Stored records:
※ ※ ※
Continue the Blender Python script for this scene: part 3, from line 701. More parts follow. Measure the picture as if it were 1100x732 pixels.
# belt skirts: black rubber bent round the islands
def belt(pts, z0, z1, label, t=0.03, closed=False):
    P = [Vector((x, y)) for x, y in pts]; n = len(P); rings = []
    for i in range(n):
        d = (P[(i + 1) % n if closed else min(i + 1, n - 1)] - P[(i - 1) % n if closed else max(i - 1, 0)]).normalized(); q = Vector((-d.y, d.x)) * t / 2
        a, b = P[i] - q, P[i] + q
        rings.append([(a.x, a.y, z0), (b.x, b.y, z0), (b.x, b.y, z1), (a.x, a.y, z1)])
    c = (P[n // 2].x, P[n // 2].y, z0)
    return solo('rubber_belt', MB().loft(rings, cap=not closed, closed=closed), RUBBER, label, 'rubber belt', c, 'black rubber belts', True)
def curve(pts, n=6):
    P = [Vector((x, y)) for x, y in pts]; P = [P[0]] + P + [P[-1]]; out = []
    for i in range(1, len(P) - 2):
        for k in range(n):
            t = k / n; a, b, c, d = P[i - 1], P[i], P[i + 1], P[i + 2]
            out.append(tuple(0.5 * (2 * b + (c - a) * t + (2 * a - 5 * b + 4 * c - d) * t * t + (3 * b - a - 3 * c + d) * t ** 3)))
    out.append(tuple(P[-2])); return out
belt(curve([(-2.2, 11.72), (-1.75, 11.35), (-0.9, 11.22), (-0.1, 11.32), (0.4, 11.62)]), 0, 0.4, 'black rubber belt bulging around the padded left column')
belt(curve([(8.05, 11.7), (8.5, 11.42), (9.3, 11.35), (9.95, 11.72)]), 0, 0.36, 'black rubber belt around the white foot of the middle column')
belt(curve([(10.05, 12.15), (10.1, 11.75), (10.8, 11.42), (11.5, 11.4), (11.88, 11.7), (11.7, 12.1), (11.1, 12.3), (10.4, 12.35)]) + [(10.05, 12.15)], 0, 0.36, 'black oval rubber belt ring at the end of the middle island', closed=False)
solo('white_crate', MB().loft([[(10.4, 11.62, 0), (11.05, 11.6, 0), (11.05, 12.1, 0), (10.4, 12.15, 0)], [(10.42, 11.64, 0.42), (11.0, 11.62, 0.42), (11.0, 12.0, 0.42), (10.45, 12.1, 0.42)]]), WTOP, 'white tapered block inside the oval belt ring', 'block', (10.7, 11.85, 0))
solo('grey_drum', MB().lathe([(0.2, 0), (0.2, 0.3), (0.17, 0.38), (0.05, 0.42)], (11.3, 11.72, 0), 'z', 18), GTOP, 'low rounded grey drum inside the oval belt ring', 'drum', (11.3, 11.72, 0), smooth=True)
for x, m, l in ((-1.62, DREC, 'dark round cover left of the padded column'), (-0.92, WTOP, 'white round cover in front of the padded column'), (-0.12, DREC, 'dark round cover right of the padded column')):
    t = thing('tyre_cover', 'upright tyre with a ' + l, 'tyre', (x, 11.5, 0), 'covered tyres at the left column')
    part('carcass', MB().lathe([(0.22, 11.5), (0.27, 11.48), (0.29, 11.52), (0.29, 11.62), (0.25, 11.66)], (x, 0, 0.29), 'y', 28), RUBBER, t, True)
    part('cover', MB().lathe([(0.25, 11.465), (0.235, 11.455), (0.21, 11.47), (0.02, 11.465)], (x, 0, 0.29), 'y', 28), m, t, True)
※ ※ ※
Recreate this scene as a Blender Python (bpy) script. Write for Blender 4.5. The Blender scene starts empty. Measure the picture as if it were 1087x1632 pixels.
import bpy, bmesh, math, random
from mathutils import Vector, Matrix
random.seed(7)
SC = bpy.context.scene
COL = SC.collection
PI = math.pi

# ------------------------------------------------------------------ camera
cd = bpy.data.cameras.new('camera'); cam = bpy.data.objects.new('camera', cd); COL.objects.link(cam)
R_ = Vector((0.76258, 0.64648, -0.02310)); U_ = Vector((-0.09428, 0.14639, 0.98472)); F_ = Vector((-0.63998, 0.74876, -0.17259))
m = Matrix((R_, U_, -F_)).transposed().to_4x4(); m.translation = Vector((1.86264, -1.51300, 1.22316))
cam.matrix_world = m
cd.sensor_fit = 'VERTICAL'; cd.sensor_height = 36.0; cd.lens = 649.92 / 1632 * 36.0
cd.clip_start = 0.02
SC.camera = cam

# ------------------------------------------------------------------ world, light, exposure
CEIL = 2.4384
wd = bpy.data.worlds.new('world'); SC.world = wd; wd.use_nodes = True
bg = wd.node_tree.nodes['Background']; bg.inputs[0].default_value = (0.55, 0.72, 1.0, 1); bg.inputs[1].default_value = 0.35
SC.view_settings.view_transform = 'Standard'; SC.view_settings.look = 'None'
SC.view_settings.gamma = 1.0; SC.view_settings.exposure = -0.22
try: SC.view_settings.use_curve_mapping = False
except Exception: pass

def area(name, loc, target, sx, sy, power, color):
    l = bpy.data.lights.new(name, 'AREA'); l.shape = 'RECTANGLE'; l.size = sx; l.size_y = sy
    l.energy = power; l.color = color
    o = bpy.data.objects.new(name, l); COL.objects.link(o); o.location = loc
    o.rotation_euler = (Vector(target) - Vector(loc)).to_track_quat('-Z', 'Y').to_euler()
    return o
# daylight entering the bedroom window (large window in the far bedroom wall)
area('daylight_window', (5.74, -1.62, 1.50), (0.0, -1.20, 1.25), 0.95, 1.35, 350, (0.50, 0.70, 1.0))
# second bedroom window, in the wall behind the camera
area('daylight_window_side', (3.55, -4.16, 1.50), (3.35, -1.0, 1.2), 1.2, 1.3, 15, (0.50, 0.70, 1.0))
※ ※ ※
§ What is being asked
Transcribe the records above exactly, beginning at the line that contains "Recreate this scene" and ending with the line that contains "PI = math.pi", both included, and nothing else.

§ Completed exercise
Recreate this scene as a Blender Python (bpy) script. Write for Blender 4.5. The Blender scene starts empty. Measure the picture as if it were 1087x1632 pixels.
import bpy, bmesh, math, random
from mathutils import Vector, Matrix
random.seed(7)
SC = bpy.context.scene
COL = SC.collection
PI = math.pi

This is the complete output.